By Virginia Furness, Kate Abnett and Simon Jessop
BAKU (Reuters) – Countries agreed a deal at the COP29 climate conference on Saturday on rules for a global market to buy and sell carbon credits that proponents say will mobilise billions of dollars into new projects to help fight global warming.
The agreement, clinched roughly a decade after international talks on forming the market began, hinged on how to ensure credibility in the system so it can reliably lead to reductions in greenhouse gas emissions driving climate change.
Carbon credits are created through projects such as planting trees or putting up wind farms in a poorer country that receive one credit for every metric ton in emissions that they reduce or suck out of the atmosphere. Countries and companies can buy those credits to help reach their climate goals.
After striking an agreement early in the two-week conference that will allow a centralised U.N. trading system to launch as soon as next year, negotiators spent much of the rest of their time in Azerbaijan trying to hammer out details of a separate bilateral system for countries to trade directly.
Details to be worked out included how a registry to track credits would be structured, as well as how much information countries should share about their deals and what should happen when projects go wrong.
Among the strongest voices was the European Union calling for stricter U.N. oversight and greater transparency over trades between nations, while the United States sought more autonomy over the deals struck.
The COP29 presidency had published a draft deal ahead of the agreement that proposed allowing for some countries to issue carbon credits through a separate registry system, without that amounting to a U.N. seal of approval.

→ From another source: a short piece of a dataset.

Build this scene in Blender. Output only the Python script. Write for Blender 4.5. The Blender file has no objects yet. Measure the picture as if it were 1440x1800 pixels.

The final text was a compromise after the EU secured registry services for countries that can’t afford to set up their own ledgers for issuing and tracking credits, while the U.S. ensured that a transaction merely being recorded on such a registry does not qualify as a U.N. endorsement of the credits.
By agreeing that the registry would not determine a credit’s quality or endorse issuers, the EU had “gone way out of its way to accommodate the U.S.”, said Pedro Barata, who tracked the talks for the non-profit Environmental Defense Fund.
“It’s still a viable international trading system… even if some people will say it has no teeth.”
While shoring up a global market for carbon credits was a key focus of talks in Baku, bilateral trading began in January when Switzerland bought credits from Thailand and dozens of other countries have already made agreements to transfer credits.
But those deals remain limited and striking the right balance on a clear set of rules to ensure integrity and transparency without limiting countries’ ability to participate should prompt a pick-up in deal flow.
IETA, a business group that supports an expansion of carbon credit trading, has said a U.N.-backed market could be worth $250 billion a year by 2030, and count towards offsetting an extra 5 billion metric tons of carbon emissions annually.